Thursday, February 19, 2009

FEBRUARY 2009: Back From Europe, Pt. 1


A number of weeks back, I took a close look at the works that came in through our Open Call as well as the works we solicited from various film festivals around the world and came to the conclusion that in order to make our programming truly special, I was going to have to take a week out of February, when the bulk of our programming decisions would be made and confirmed, and travel once again to Germany to seek out works (and in select cases, lock down confirmations that were "sitting on the fence") at the European Film Market and the Berlinale, or Berlin International Film Festival. The decision to travel into another cold weather film festival so soon after enduring the biting cold and lukewarm offering of the Sundance Film Festival was not taken lightly: since we decided five years ago that trekking to South Korea in the fall to attend the Pusan International Film Festival to seek out new works was a more productive business itinerary for me, I've always found myself looking towards Europe to see what the programmers of the Berlinale were up to. Though not primarily known as a film festival that focusses on Asian international cinema the way that PIFF does, the Berlinale nevertheless offers a daring, if slim, profile of new Asian cinema; and through its complementary European Film Market, a gathering place to discover new works in an environment decidedly more intense and frenzied than the main Festival itself.

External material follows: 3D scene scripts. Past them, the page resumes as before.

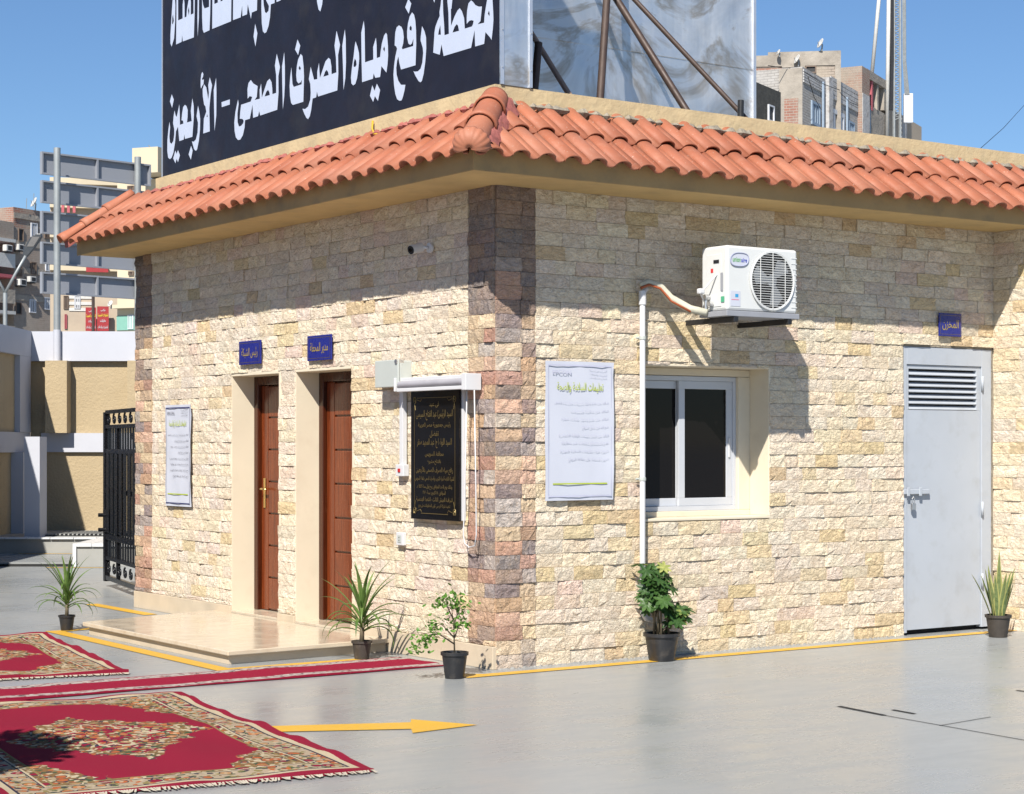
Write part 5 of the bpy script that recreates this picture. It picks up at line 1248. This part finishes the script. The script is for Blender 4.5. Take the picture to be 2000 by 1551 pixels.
M['bgreen'] = plain('green_paint', (.20, .42, .34), .8, var=.05)
M['bpink'] = plain('pink_paint', (.50, .12, .14), .8, var=.08)
M['shut'] = plain('white_shutter', (.62, .64, .68), .6)
M['shutblue'] = plain('blue_shutter', (.28, .36, .46), .6)
M['shutbrown'] = plain('brown_shutter', (.17, .12, .09), .7)
M['void'] = plain('dark_room', (.02, .02, .022), .6)
M['redsign'] = plain('red_shop_sign', (.36, .03, .035), .5)
M['yprint'] = plain('yellow_print', (.75, .62, .05), .5)
M['dish'] = plain('dish_white', (.62, .61, .58), .5)
def window(fc, p0, p1, parent, mat, kind='slats'):
    sz, bx, _ = fc; s0, z1 = sz(*p0); s1, z0 = sz(p1[0], p1[1]); z1 = sz((p0[0]+p1[0])/2, p0[1])[1]; z0 = sz((p0[0]+p1[0])/2, p1[1])[1]
    if s1 < s0: s0, s1 = s1, s0
    wv = s1-s0; f = .10*wv
    m = MB(); bx(m, s0, s0+f, z0, z1, .002, .10); bx(m, s1-f, s1, z0, z1, .002, .10); bx(m, s0+f, s1-f, z0, z0+f, .002, .10); bx(m, s0+f, s1-f, z1-f, z1, .002, .10)
    o = m.build('window', mat, parent)
    bx(MB(), s0+f, s1-f, z0+f, z1-f, .004, .02).build('pane', M['void'], o)
    if kind == 'slats':
        m = MB()
        for k in range(3): a = s0+f+(wv-2*f)*(k+.25)/3; bx(m, a, a+(wv-2*f)*.17, z0+f, z1-f, .021, .07)
        m.build('shutter', mat, o)
    return o
def acbox(fc, p0, p1, parent):
    sz, bx, _ = fc; s0, z1 = sz(*p0); s1, z0 = sz(*p1); m = MB(); bx(m, s0, s1, z0, z1, .15, .55); o = m.build('ac_unit', M['dish'], parent, bevel=.03)
    m = MB(); sc0 = s0+(s1-s0)*.25; bx(m, sc0, s1-(s1-s0)*.12, z0+(z1-z0)*.15, z1-(z1-z0)*.15, .551, .56); m.build('fan_guard', M['void'], o)
    m = MB(); bx(m, s0+.05, s1-.05, z0-.1, z0-.02, .0, .5); m.build('bracket', M['void'], o)
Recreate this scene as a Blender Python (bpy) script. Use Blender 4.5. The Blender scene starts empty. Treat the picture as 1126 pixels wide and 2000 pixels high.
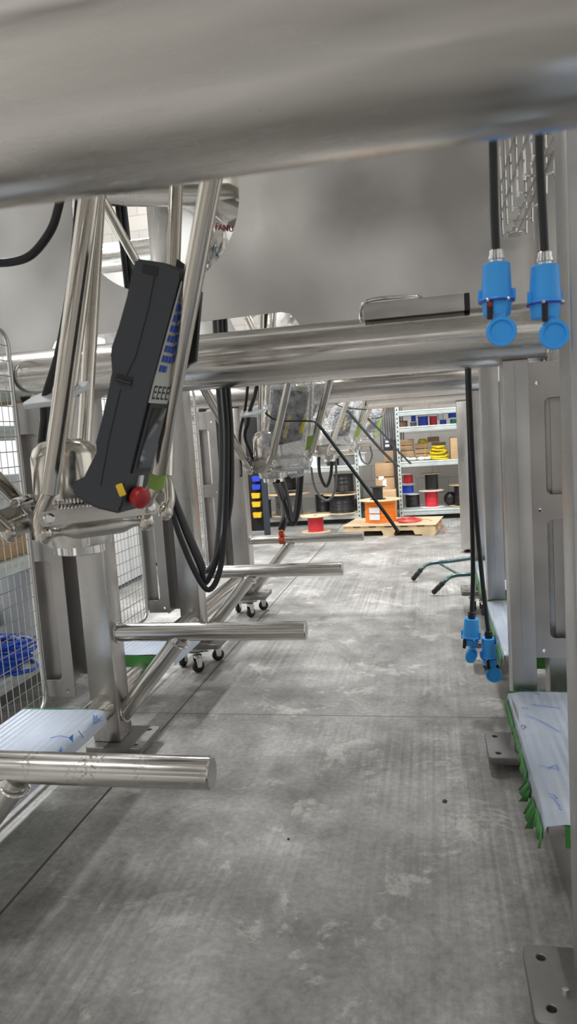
import bpy, bmesh, math, random
from mathutils import Vector, Matrix, noise
random.seed(7)
C = bpy.context.scene.collection
SC = bpy.context.scene
V = Vector
# ------------------------------------------------------------------ camera
F_PX, W_PX, H_PX = 1393.95, 1126, 2000
CAM = V((0, 0, 1.1))
def rotm(y, p, r):
    B = Matrix(((1,0,0),(0,0,-1),(0,1,0)))
    cy, sy = math.cos(y), math.sin(y); cp, sp = math.cos(p), math.sin(p); cr, sr = math.cos(r), math.sin(r)
    Ry = Matrix(((cy,-sy,0),(sy,cy,0),(0,0,1)))
    Rx = Matrix(((1,0,0),(0,cp,-sp),(0,sp,cp)))
    Rz = Matrix(((cr,-sr,0),(sr,cr,0),(0,0,1)))
    return Rz @ Rx @ B @ Ry
RM = rotm(-.2022237, .1090752, -.0658646)
cam_d = bpy.data.cameras.new('camera')
cam = bpy.data.objects.new('camera', cam_d); C.objects.link(cam)
cam_d.sensor_fit = 'VERTICAL'; cam_d.sensor_height = 24; cam_d.sensor_width = 24 * W_PX / H_PX
cam_d.lens = F_PX / H_PX * 24
cam_d.clip_start = .02
wm = Matrix((RM[0], -V(RM[1]), -V(RM[2]))).transposed().to_4x4()
wm.translation = CAM
cam.matrix_world = wm
cam_d.dof.use_dof = True; cam_d.dof.focus_distance = 2.6; cam_d.dof.aperture_fstop = 4.8
SC.camera = cam
# ------------------------------------------------------------------ world, lights, exposure
SC.view_settings.view_transform = 'Standard'
SC.view_settings.look = 'None'
SC.view_settings.gamma = 1
SC.view_settings.exposure = 0.1
SC.view_settings.use_curve_mapping = False
wd = bpy.data.worlds.new('world'); SC.world = wd; wd.use_nodes = True
def reflection_world(nt):
    """dim noise with bright bands added behind the camera for the steel to reflect"""
    bg = nt.nodes['Background']; L = nt.links.new
    tc = nt.nodes.new('ShaderNodeTexCoord'); mp = nt.nodes.new('ShaderNodeMapping'); mp.inputs['Scale'].default_value = (2.2, 2.2, 8); L(tc.outputs['Generated'], mp.inputs[0])
    nz = nt.nodes.new('ShaderNodeTexNoise'); nz.inputs['Scale'].default_value = 1.3; nz.inputs['Detail'].default_value = 1.5; L(mp.outputs[0], nz.inputs['Vector'])
    cr = nt.nodes.new('ShaderNodeValToRGB'); L(nz.outputs[0], cr.inputs[0])
    e = cr.color_ramp.elements; e[0].position = .38; e[0].color = (.1,.095,.09,1); e[1].position = .68; e[1].color = (1.1,1.1,1.1,1)
    m = e.new(.52); m.color = (.3,.285,.265,1)
    L(cr.outputs[0], bg.inputs[0]); bg.inputs[1].default_value = WORLD_STRENGTH
WORLD_STRENGTH = 1.15
reflection_world(wd.node_tree)
LAMP_POWER = 185
LAMPS = [(x, y) for x in (-3.4, -.3, 2.8) for y in (5.0, 7.8)] + [(-3.4, 2.2), (2.8, 2.2), (-3.4, -.6), (-.9, -1.6)]
LAMP_SHARE = {(-.3, 5.0): .9, (-.3, 7.8): .25, (2.8, 5.0): .7, (2.8, 7.8): .6, (-3.4, 5.0): 1.25, (-3.4, 2.2): 1.3, (-.9, -1.6): .8}      # output of each fitting, brighter over the side bay

# ------------------------------------------------------------------ pixel helpers (measuring the place)
def ray(px, py):
    return RM.transposed() @ V(((px-563)/F_PX, (py-1000)/F_PX, 1))
def onY(px, py, Y): d = ray(px, py); return CAM + d * (Y / d.y)
def onZ(px, py, z=0.): d = ray(px, py); return CAM + d * ((z - CAM.z) / d.z)
def onX(px, py, x): d = ray(px, py); return CAM + d * (x / d.x)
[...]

Though I've attended events in the past few months that, on paper, should have yielded a crop of new selections, the fact is that such selections can't be guaranteed to possess a long shelf life. Some works are quickly swept up into "distributor hell" and long-term "festival strategies" (a common code that exposes a producer's wishes that their work is deserving of mainstream festival exposure, at the expense of the less obvious dividends that specialty film festivals such as ours can yield); while other times, selections I was initially excited about just don't hold up well. The reality is that year after year there will always be that crop of programming "spoils," and in order to minimize the prospect that our committee would be obliged to select from a crop of so-called "leftovers," I made the decision to trek to Berlin and see if the new works that emerged subsequent to our jaunt through the American Film Market in November and Sundance in mid-January would be accessible to us.

Another, stressful reason for going had to do with securing works I saw last October at PIFF, when they weren't yet screened but in final-cut stages. Since then I made some invitation for select films only to discover that they have been indeed invited to Berlinale and its heavyweight precursor, the International Film Festival Rotterdam. So, my mission was simple: secure the films that may fall through the cracks, and view brand-new works that could possibly make it into our program in May.

As I'm writing this entry on the plane on the way back from Berlin (the Festival just concluded a couple of hours ago, according to the clock on my laptop), I'm still processing the week that was, and will be sending off follow-up letters in the next day to take care of the final details.